[Scripts that build scenes]
☆ ☆ ☆ ☆ ☆

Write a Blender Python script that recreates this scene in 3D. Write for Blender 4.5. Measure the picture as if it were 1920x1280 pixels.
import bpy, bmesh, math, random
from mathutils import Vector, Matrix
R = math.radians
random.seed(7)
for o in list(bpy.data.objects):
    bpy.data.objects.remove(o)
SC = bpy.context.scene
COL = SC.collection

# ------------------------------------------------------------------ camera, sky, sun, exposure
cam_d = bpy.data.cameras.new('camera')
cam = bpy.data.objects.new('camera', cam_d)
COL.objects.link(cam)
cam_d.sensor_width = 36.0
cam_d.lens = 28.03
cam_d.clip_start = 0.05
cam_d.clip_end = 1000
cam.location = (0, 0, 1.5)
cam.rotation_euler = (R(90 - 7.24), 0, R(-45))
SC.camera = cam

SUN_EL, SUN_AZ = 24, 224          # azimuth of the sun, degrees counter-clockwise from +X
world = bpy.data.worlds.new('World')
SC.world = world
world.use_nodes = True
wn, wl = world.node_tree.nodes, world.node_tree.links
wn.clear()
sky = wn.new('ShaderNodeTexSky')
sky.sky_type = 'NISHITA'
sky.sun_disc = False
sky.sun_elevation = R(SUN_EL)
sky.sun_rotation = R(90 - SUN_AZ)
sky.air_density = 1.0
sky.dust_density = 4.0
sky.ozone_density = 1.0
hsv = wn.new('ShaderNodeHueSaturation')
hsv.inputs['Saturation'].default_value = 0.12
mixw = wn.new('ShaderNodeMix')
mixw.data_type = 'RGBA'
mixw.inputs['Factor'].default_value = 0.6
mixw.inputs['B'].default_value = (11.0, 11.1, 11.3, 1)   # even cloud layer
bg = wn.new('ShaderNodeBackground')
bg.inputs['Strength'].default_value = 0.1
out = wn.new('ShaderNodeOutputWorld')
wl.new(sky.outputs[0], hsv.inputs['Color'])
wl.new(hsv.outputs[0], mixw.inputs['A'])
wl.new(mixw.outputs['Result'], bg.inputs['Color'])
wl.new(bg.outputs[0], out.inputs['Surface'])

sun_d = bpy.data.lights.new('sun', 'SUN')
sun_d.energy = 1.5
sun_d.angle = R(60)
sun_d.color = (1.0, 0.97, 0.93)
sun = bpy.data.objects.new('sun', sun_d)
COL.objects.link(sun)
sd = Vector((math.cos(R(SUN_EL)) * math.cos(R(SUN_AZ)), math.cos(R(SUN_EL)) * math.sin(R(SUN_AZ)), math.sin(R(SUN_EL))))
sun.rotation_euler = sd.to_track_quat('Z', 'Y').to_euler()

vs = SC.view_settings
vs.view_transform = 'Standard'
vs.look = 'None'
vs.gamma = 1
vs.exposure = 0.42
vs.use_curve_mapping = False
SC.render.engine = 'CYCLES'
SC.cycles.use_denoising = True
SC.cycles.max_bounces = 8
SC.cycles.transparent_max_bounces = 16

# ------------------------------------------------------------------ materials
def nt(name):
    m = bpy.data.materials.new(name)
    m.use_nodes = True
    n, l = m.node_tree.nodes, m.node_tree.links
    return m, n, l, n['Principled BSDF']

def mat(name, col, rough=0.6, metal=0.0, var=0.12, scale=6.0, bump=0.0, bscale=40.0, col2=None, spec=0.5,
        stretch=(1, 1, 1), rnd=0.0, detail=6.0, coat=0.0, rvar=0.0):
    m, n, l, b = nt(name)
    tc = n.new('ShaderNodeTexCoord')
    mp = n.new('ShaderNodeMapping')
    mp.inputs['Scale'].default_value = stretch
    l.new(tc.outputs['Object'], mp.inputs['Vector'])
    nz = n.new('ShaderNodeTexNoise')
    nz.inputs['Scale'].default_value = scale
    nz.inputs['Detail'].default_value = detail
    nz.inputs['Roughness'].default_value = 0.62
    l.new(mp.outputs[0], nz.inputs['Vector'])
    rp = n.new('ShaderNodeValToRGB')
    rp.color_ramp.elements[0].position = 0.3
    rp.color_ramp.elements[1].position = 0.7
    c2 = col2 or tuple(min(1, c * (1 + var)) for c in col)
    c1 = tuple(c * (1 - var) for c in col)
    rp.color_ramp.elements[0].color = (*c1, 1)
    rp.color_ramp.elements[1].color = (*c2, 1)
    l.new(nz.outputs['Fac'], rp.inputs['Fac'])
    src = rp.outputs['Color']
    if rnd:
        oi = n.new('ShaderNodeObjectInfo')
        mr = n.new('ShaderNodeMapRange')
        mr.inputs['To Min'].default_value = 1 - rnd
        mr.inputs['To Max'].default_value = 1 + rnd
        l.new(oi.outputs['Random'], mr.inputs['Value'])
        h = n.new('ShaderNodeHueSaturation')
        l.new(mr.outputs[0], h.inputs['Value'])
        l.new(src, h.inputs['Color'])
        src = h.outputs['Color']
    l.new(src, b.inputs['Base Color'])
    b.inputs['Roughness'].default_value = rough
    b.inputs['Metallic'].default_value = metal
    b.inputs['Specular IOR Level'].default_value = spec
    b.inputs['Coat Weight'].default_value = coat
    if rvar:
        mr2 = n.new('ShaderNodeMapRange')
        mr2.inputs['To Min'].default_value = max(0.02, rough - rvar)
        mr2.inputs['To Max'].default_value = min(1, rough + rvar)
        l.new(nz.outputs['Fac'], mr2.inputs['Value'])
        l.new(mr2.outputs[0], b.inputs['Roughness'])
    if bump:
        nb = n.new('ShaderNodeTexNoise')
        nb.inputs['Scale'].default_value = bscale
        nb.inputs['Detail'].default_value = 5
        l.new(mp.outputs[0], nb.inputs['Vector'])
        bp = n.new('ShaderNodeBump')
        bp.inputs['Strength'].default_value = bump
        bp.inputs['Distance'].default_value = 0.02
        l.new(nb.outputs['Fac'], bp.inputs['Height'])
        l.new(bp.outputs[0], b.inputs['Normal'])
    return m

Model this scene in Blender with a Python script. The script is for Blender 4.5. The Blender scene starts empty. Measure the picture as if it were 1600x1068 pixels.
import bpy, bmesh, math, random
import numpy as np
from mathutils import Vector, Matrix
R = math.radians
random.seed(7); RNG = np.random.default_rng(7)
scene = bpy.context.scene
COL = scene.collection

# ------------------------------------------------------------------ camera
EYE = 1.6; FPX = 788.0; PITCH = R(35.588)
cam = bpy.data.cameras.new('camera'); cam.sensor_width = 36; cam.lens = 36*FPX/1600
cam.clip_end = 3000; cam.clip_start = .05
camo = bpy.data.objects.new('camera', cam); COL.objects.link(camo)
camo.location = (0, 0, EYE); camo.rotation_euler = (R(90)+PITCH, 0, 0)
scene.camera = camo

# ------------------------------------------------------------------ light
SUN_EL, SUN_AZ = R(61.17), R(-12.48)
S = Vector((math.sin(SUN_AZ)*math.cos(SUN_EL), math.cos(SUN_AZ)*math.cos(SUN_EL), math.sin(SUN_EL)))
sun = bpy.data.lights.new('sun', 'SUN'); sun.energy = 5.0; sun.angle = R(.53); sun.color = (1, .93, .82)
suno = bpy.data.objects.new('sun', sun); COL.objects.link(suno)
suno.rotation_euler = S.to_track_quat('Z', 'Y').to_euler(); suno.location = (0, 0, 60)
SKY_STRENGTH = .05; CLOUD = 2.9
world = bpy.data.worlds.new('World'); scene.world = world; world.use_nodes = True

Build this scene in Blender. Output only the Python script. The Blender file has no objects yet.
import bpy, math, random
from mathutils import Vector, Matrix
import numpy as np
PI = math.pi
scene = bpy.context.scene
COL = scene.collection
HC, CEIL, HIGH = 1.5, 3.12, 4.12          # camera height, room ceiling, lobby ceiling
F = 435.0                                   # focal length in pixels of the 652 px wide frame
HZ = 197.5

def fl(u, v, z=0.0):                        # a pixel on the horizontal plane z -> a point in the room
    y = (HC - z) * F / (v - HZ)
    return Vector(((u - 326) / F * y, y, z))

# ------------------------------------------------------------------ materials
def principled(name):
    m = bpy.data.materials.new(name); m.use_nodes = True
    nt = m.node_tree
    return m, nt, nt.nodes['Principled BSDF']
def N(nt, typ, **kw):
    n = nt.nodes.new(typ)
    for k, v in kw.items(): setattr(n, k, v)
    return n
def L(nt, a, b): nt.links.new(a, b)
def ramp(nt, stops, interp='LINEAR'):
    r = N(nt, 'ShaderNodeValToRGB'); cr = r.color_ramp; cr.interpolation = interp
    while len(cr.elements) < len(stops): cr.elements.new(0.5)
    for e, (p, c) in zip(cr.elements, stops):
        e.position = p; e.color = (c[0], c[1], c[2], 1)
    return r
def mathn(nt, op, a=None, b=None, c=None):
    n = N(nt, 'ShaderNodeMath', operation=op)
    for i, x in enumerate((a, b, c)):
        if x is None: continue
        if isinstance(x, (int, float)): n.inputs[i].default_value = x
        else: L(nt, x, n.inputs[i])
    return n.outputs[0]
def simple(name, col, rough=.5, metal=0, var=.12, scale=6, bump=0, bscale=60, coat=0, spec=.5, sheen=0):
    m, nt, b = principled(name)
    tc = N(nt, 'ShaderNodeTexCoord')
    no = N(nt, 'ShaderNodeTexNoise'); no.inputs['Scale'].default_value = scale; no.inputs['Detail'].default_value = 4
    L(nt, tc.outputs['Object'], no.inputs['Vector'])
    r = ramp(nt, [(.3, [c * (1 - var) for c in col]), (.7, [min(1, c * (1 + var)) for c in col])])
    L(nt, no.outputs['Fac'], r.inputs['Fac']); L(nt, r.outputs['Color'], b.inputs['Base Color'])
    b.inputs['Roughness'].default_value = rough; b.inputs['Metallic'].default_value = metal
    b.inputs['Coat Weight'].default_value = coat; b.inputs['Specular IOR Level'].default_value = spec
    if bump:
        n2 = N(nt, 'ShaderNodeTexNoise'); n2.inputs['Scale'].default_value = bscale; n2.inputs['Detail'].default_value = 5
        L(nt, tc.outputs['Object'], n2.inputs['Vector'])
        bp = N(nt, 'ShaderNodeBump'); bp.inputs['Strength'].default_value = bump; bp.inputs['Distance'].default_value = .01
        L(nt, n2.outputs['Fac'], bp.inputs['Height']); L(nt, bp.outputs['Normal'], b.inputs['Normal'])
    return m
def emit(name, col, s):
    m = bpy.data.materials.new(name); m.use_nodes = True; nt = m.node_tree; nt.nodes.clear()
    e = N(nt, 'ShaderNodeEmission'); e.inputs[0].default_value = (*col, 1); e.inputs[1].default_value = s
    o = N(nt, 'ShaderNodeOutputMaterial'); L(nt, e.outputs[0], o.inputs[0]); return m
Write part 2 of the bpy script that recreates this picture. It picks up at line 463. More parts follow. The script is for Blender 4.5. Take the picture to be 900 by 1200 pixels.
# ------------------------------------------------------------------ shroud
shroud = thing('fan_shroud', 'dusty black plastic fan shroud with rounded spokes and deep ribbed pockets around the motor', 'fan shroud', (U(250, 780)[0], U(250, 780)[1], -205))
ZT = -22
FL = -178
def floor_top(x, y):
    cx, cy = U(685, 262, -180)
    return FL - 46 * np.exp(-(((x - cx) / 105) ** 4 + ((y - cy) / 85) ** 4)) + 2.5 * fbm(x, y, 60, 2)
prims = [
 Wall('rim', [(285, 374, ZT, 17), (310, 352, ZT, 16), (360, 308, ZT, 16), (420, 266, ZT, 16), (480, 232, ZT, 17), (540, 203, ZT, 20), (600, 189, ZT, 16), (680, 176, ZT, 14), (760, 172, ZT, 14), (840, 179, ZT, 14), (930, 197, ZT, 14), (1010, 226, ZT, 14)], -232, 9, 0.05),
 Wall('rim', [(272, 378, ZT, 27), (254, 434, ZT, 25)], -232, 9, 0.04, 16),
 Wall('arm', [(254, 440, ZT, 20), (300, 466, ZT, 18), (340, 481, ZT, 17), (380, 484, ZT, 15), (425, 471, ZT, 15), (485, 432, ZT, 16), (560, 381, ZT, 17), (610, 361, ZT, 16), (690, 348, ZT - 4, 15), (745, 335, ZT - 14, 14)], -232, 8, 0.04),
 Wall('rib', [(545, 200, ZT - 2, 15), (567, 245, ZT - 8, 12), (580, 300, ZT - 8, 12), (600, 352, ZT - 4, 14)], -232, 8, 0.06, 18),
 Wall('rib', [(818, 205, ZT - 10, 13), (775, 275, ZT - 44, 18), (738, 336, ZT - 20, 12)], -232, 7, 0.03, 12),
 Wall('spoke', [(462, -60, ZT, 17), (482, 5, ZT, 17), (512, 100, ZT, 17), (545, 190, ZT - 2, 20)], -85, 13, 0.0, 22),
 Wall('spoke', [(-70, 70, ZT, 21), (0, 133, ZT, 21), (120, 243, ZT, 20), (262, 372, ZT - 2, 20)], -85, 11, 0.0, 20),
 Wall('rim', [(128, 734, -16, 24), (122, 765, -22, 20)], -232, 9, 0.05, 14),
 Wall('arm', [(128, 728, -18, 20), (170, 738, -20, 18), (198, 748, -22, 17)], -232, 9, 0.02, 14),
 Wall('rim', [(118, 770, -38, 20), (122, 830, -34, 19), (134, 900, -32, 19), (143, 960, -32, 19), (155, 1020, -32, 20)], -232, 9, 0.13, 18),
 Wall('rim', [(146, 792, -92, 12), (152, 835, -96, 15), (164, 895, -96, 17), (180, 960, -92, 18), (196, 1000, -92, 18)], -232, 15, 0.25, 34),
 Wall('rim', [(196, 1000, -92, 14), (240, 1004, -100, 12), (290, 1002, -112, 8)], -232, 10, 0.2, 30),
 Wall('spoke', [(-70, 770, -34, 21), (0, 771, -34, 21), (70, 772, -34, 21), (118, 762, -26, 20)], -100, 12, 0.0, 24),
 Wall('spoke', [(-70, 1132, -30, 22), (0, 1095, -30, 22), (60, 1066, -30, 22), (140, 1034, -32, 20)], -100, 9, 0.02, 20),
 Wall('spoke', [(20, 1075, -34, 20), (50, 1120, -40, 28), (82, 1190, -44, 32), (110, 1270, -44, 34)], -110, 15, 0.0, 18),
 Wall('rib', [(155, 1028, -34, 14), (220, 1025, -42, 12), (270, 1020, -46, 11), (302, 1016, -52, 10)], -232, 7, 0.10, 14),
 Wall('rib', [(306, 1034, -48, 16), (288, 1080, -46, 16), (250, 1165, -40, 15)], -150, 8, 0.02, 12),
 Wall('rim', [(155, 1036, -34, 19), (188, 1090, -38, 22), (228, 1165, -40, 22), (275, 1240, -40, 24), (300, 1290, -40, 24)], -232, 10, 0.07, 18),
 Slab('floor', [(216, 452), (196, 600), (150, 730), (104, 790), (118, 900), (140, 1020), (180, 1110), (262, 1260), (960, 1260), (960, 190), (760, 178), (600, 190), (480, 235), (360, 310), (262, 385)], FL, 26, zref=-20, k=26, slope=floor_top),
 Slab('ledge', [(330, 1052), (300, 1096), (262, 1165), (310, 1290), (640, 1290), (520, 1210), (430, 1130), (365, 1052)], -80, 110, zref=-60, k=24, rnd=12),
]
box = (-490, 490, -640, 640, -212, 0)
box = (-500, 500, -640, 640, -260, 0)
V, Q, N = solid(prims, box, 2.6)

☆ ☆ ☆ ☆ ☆

**DIRECTIVE:** Output only the lines from the one containing "Build this scene" through the one containing "return Vector(((u - 326) / F * y, y, z))", inclusive, exactly as written.

**RESULT BELOW:**
Build this scene in Blender. Output only the Python script. The Blender file has no objects yet.
import bpy, math, random
from mathutils import Vector, Matrix
import numpy as np
PI = math.pi
scene = bpy.context.scene
COL = scene.collection
HC, CEIL, HIGH = 1.5, 3.12, 4.12          # camera height, room ceiling, lobby ceiling
F = 435.0                                   # focal length in pixels of the 652 px wide frame
HZ = 197.5

def fl(u, v, z=0.0):                        # a pixel on the horizontal plane z -> a point in the room
    y = (HC - z) * F / (v - HZ)
    return Vector(((u - 326) / F * y, y, z))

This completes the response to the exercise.